Using any variant of sleep for pthreads, the behaviour is not guaranteed. All the threads can also sleep since the kernel is not aware of the different threads. Hence a solution is required which the pthread library can handle rather than the kernel.
A safer and cleaner solution to use is the pthread_cond_timedwait...
pthread_mutex_t fakeMutex = PTHREAD_MUTEX_INITIALIZER;
pthread_cond_t fakeCond = PTHREAD_COND_INITIALIZER;
void mywait(int timeInSec)
{
struct timespec timeToWait;
struct timeval now;
int rt;
gettimeofday(&now,NULL);
timeToWait.tv_sec = now.tv_sec + timeInSec;
timeToWait.tv_nsec = now.tv_usec*1000;
pthread_mutex_lock(&fakeMutex);
rt = pthread_cond_timedwait(&fakeCond, &fakeMutex, &timeToWait);
pthread_mutex_unlock(&fakeMutex);
printf("\nDone\n");
}
void* fun(void* arg)
{
printf("\nIn thread\n");
mywait(5);
}
int main()
{
pthread_t thread;
void *ret;
pthread_create(&thread, NULL, fun, NULL);
pthread_join(thread,&ret);
}
For pthread_cond_timedwait , you need to specify how much time to wait from current time.
Now by the use of the function mywait() only the thread calling it will sleep and not the other pthreads.
nanosleep allows you to specify the accuracy of the sleep down to nano-seconds. However the actual resolution of your sleep is likely to be much larger due to the kernel/CPU limitations.
Accurate nano-second resolution is going to be impossible on a general Linux OS, due to the fact that generally Linux distributions aren't (hard) real-time OSes. If you really need that fined grained control over timing, consider using such an operating system.
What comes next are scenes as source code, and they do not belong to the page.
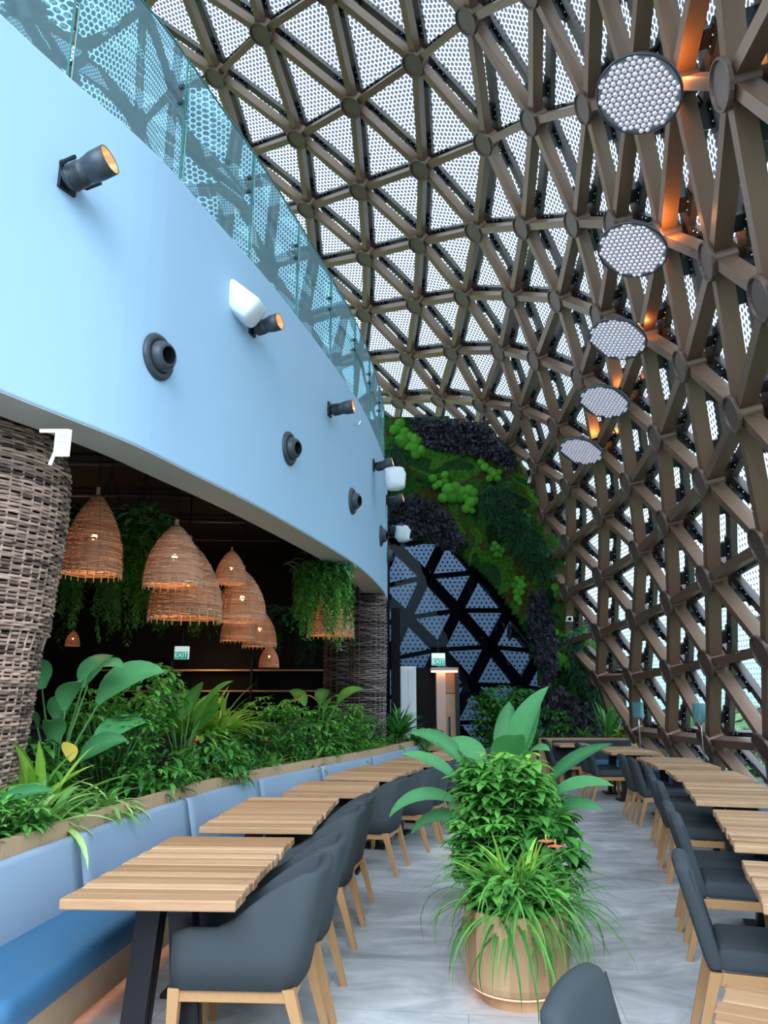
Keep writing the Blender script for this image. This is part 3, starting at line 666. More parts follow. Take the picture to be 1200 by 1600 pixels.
# dark glazing inside the arch: tinted glass, and a lattice added behind it as the reflected shell
f = MB(); f.box((.1, WY + .22, 0), (4.2, WY + .235, 6.0)); wnd = struct(f.build('window_1', M['dark_glass']))
M['frit_reflected'] = frit('reflected_frit', (0.42, 0.48, 0.56), (0.006, 0.01, 0.02), .11, False, .2)
LATY = 17.6
lat = empty('reflected_lattice', (1.9, LATY, 0), 0, 'added navy lattice with dotted panels standing in for the reflection in the dark glazing', 'reflection stand-in')
LTO = Vector((1.9, LATY, 0))
def LP(k): x = 666 + 49.5 * k[0] - 30 * k[1]; y = 899 + 55 * k[0] + 60 * k[1]; y += .0009 * (x - 720) ** 2; return at(x, y, LATY)
lk = [(i, j) for i in range(-7, 8) for j in range(-7, 8) if 500 < 666 + 49.5 * i - 30 * j < 900 and 740 < 899 + 55 * i + 60 * j < 1230]
for k in lk:
    for d in ((1, 0), (0, 1), (1, 1)):
        k2 = (k[0] + d[0], k[1] + d[1]) if d != (1, 1) else (k[0] + 1, k[1] - 1)
        if k2 not in lk: continue
        a, b = LP(k), LP(k2); dd = (b - a).normalized(); s = dd.cross(Vector((0, 1, 0))).normalized(); hw = .12 if d != (1, 1) else .045
        f = MB(); A = a - LTO; B = b - LTO; y0 = Vector((0, -.12, 0)); y1 = Vector((0, .12, 0))
        f.hexa([A - s * hw + y0, A + s * hw + y0, B + s * hw + y0, B - s * hw + y0, A - s * hw + y1, A + s * hw + y1, B + s * hw + y1, B - s * hw + y1]); f.build('beam', M['navy'], lat)
lt = []
for k in lk:
    for q in ((k, (k[0] + 1, k[1]), (k[0] + 1, k[1] - 1)), (k, (k[0] + 1, k[1]), (k[0], k[1] + 1))):
        if all(w in lk for w in q): lt.append(q)
for q in lt: glass_obj('reflected_panel', [q], M['frit_reflected'], lat, lambda k: LP(k) + Vector((0, .15, 0)), LTO)

def text_mesh(name, txt, size, mat, par, loc, rot, ext=.002):
    cu = bpy.data.curves.new(name + '_curve', 'FONT'); cu.body = txt; cu.size = size; cu.extrude = ext; cu.align_x = 'CENTER'; cu.align_y = 'CENTER'
    tmp = bpy.data.objects.new('tmp_text', cu); COL.objects.link(tmp); bpy.context.view_layer.update()
    me = bpy.data.meshes.new_from_object(tmp); me.name = name; bpy.data.objects.remove(tmp, do_unlink=True); bpy.data.curves.remove(cu)
    me.materials.clear(); me.materials.append(mat); o = bpy.data.objects.new(name, me); COL.objects.link(o); o.location = loc; o.rotation_euler = rot; parent(o, par); return o
M['exit_green'] = pbr('lit_green_sign', (0.0, .22, .14), .4, emit=((0.0, .40, .27), .38))
M['exit_white'] = pbr('lit_white_sign', (.8, .95, .92), .4, emit=((.75, .95, .92), .42))
def exit_sign(p, w, label, glow=True):
    t = empty('exit_sign', p, 0, label, 'sign'); h = w * .52
    f = MB(); f.rbox((0, 0, h * .35), (w / 2, .03, h * .85), .008); f.build('housing', M['exit_white'], t)
    f = MB(); f.box((-w * .47, -.036, -h * .47), (w * .47, -.03, h * .47)); f.build('green_panel', M['exit_green'], t, label='green lit panel')
    text_mesh('lettering', 'EXIT', h * .85, M['exit_white'], t, (0, -.038, 0), (PI / 2, 0, 0))
    f = MB(); f.tube([(0, 0, h * 1.15), (0, 0, h * 1.15 + .25)], .01, 6); f.build('hanger', M['black_steel'], t)
PY = 15.7
exit_sign(at(685, 1034, PY), .27, 'green and white lit exit sign above the wooden exit portal at the far end')
exit_sign(at(284, 1024, 11.5), .21, 'green exit sign in the dark interior behind the planter, half hidden by foliage')
def slab_px(mb, x0, y0, x1, y1, Y, dep, tone=.5):
    a = at(x0, y1, Y); b = at(x1, y0, Y); mb.box((a.x, Y, max(0, a.z)), (b.x, Y + dep, b.z), tone)
t = empty('exit_portal', (at(700, 1190, PY).x, PY, 0), 0, 'lit timber exit portal with slatted panel at the far end', 'doorway'); o = t.location.copy()
M['pink_wood'] = pbr('pale_timber_frame', (0.62, 0.40, 0.33), .5, noise=.3, scale=5, stretch=(4, 4, .6))
def px_part(name, mat, x0, y0, x1, y1, Y, dep, par, org, floor_=False):
    f = MB(); a = at(x0, y1, Y); b = at(x1, y0, Y); z0 = 0 if floor_ else a.z
    f.box((a.x - org.x, Y - org.y, z0 - org.z), (b.x - org.x, Y + dep - org.y, b.z - org.z)); return f.build(name, mat, par)
px_part('post', M['pink_wood'], 684, 1047, 696, 1195, PY, .5, t, o, True)
px_part('header', M['pink_wood'], 674, 1043, 716, 1048, PY - .1, .5, t, o)
px_part('led_strip', M['led'], 674, 1048, 715, 1050.5, PY - .08, .04, t, o)
px_part('back_panel', M['lip_wood'], 696, 1084, 714, 1195, PY + .1, .1, t, o, True)
px_part('side_post', M['black_steel'], 714, 1047, 717, 1195, PY, .3, t, o, True)
for k in range(9):
    x = 697 + k * 2; px_part('slat', M['wood'], x, 1050, x + 1.1, 1083, PY + .1, .05, t, o)
px_part('slat_backing', M['black'], 696, 1050, 714, 1084, PY + .16, .04, t, o)
px_part('door_handle', M['black_steel'], 702, 1120, 703.5, 1180, PY + .02, .05, t, o)
t = empty('white_cabinet', (at(637, 1100, 15.4).x, 15.4, 0), 0, 'tall white cabinet beside the dark doorway left of the exit portal', 'cabinet'); o = t.location.copy()
px_part('body', M['plastic'], 626, 1041, 650, 1190, 15.4, .5, t, o, True); px_part('door', M['plastic'], 627, 1045, 637.6, 1185, 15.37, .03, t, o); px_part('door', M['plastic'], 638.2, 1045, 649, 1185, 15.37, .03, t, o)
f = MB(); a = at(650, 1195, 16.0); b = at(684, 1043, 16.0); f.box((a.x, 16.0, 0), (b.x, 16.1, b.z)); struct(f.build('door_1', M['black']))
px = MB(); a = at(611, 950, 15.2); b = at(625, 950, 15.2); px.box((a.x, 15.2, 0), (b.x, 15.45, a.z)); struct(px.build('trim_3', M['black']))

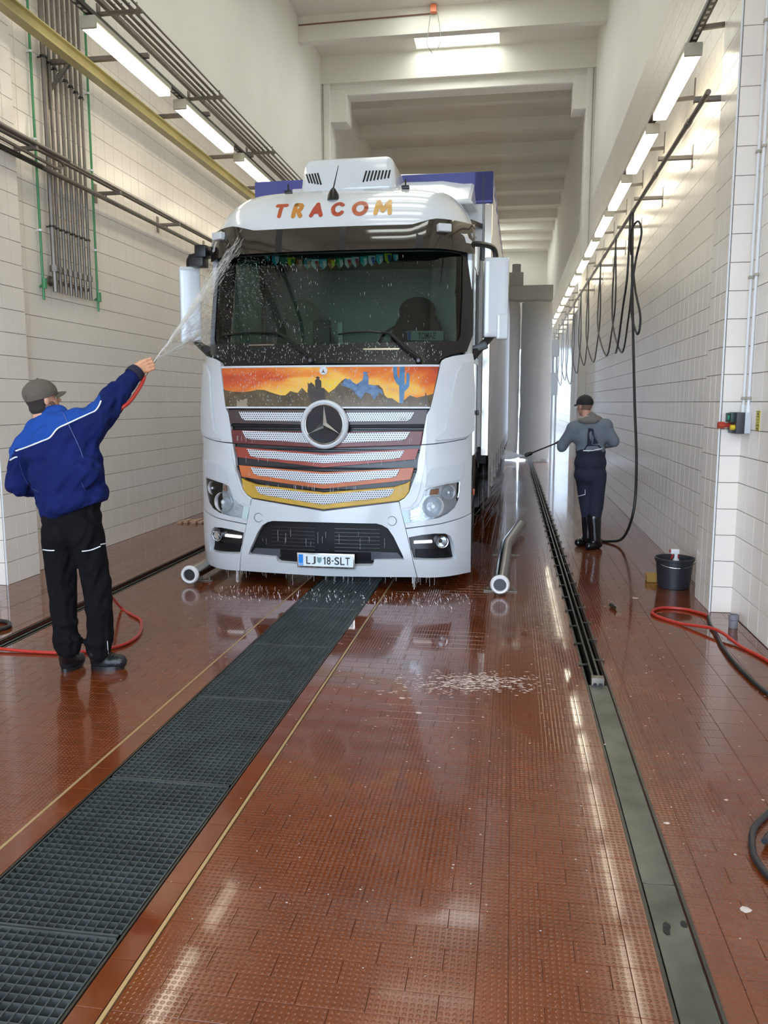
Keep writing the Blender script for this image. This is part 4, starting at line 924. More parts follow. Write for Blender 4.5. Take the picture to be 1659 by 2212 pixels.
lipR = [FS(701,1222,.05)]+fromc([(300,1885),(650,1895)])+fromc([(655,1925)])+[FS(701,1231,.05)]
tp('lower_intake', slab([full(intR)], -0.01, 0.004), M_DARKM)
bm = bmesh.new()
for k in range(7):
    z_ = FS(701, 1142+8*k, .01)[1]
    for s in (-1, 1): join(bm, slab([[(s*0.09, z_), (s*0.50, z_), (s*0.50, z_+0.009), (s*0.09, z_+0.009)] if s > 0 else [(-0.50, z_), (-0.09, z_), (-0.09, z_+0.009), (-0.50, z_+0.009)]], 0.0, 0.02))
tp('intake_slat', bm, M_DARK, stuff=True)
bm = bmesh.new()
for s in (-1, 1):
    z0_ = FS(701,1205,.01)[1]; join(bm, slab([[(min(s*.42, s*.72), z0_), (max(s*.42, s*.72), z0_), (max(s*.42, s*.66), z0_+0.07), (min(s*.42, s*.66), z0_+0.07)]], 0.0, 0.03))
tp('intake_step', bm, mat('grey_step', srgb(74, 78, 86), 0.3), bev=0.004)
cuv, czv = fromc([(440, 1495)])[0]
for s in (-1, 1):
    bm = bmesh.new(); ring(bm, s*cuv, czv, yf(cuv, czv)-0.056, 0.040, 0.0022, 32, 6); tp('tow_cover_ring', bm, M_DARKM)
# headlamps
M_LENS = mat('headlight_chrome', srgb(214, 216, 220), 0.25, 0.5, bump=0.3, bump_scale=70)
M_GLASS = bpy.data.materials.new('clear_lens'); M_GLASS.use_nodes = True; t = M_GLASS.node_tree; t.nodes.clear()
o_ = t.nodes.new('ShaderNodeOutputMaterial'); tr = t.nodes.new('ShaderNodeBsdfTransparent'); gl = t.nodes.new('ShaderNodeBsdfGlossy'); gl.inputs['Roughness'].default_value = 0.03; mx = t.nodes.new('ShaderNodeMixShader'); fr = t.nodes.new('ShaderNodeFresnel'); fr.inputs[0].default_value = 1.5
tr.inputs[0].default_value = (0.9, 0.92, 0.93, 1); lk(t, fr.outputs[0], mx.inputs[0]); lk(t, tr.outputs[0], mx.inputs[1]); lk(t, gl.outputs[0], mx.inputs[2]); lk(t, mx.outputs[0], o_.inputs[0])
M_BOWL = mat('lamp_bowl', srgb(226, 228, 232), 0.18, 0.45)
hl_c = [fromc([(795, 1372)])[0], fromc([(922, 1245)])[0]]
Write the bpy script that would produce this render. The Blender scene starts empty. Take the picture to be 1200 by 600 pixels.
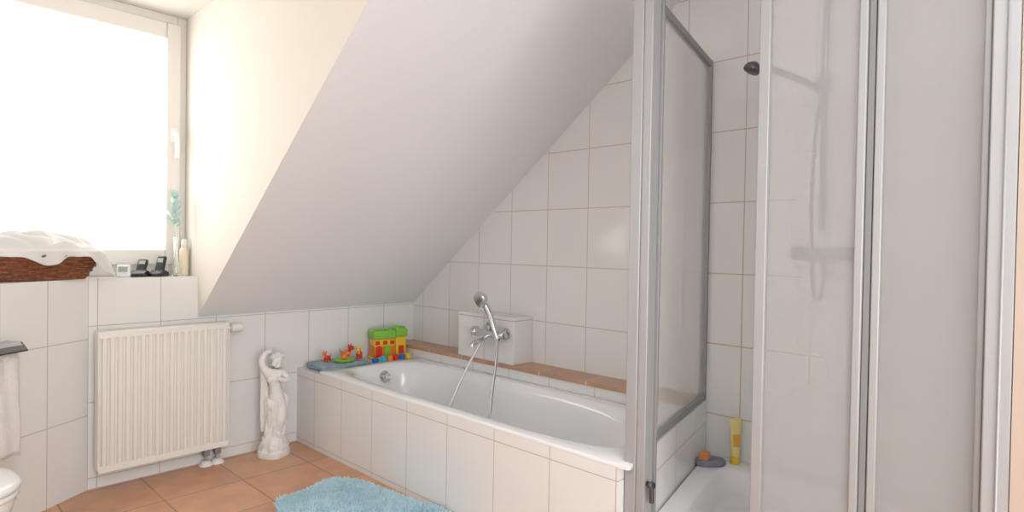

Wikipedia has a list of some real-time operating systems here: http://en.wikipedia.org/wiki/RTOS (note that it doesn't say if they are soft or hard real time, so you'll have to do some research).
On an embedded system with access to multiple hardware timers, create a high-speed clock for your nanosecond or microsecond waits. Create a macro to enable and disable it, and handle your high-resolution processing in the timer interrupt service routine.
If wasting power and busywaiting is not an issue, perform some no-op instructions - but verify that the compiler does not optimize your no-ups out. Try using volatile types.